Dias atrás, sentada e conversando com meu amigo no quintal, Acácia talvez já estivesse nos comunicando algo... Como uma cena de filme, uma brisa de repente provoca uma belíssima chuva de flores. Sutilmente eu me emociono. Ao mesmo tempo que era belo, era também triste. Minha alma agradecia pelo momento.
Entretanto, hoje, ao ser acordada pelo som de uma serra elétrica, sou informada pela minha mãe da infeliz tragédia... Acácia, ontem, jovem, forte, linda e exuberante, já não estava mais presente. Foi então que entendi: a chuva de flores era uma despedida.

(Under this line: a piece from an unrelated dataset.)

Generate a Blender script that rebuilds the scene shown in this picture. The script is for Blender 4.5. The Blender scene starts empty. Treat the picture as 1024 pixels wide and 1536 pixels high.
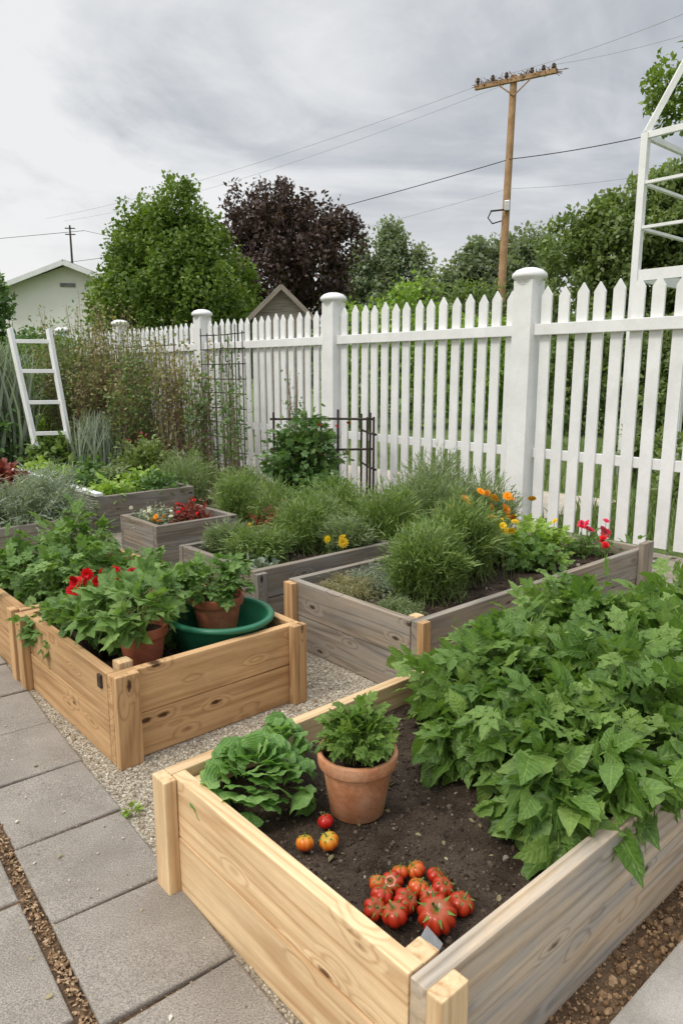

Já não havia mais sua sombra, o som das cigarras, suas folhas e flores caindo. Já não havia mais a vida "inconveniente" que eu aprendia a gostar.
Fiquei triste como quem perde alguém da família. O funcionário da prefeitura dizia que alguém havia pedido para retirá-la de lá. "Mas quem e por quê?!"
Qual teria sido o incômodo? Qual "crime" teria cometido por ter sido somente ela mesma, em seu auge de beleza e identidade?
Identidade é para poucos... e ela havia conquistado a sua...
Varri suas últimas folhas e flores em luto, como se estivesse fazendo uma homenagem num funeral.
Peguei as últimas vagens-frutos caídas no quintal e as guardei como parte dela. "Talvez sejam seus filhos" pensei.
Para o mundo e às pessoas em geral ela era só mais uma árvore... um mero objeto ornamental. Para mim ela era um ser vivo, cheio de alma, vida e potencial.
O simbolismo esotérico da Acácia é de pureza e inocência.
Talvez esse mundo não seja mesmo feito aos puros e inocentes...
Eles simplesmente são arrancados da existência ao serem notados em sua grandiosidade e beleza. Não sobrevivem ao egoísmo alheio.
O que importa é alguém ter lhe valorizado. Eu, os pássaros, as borboletas, as cigarras, as abelhas a valorizamos... por isso não foi em vão.
Obrigada pela sua breve companhia em meu lar, querida Acácia. Eu só tenho a agradecer pelo seu amor e ensinamento: o de viver o seu papel nesta vida.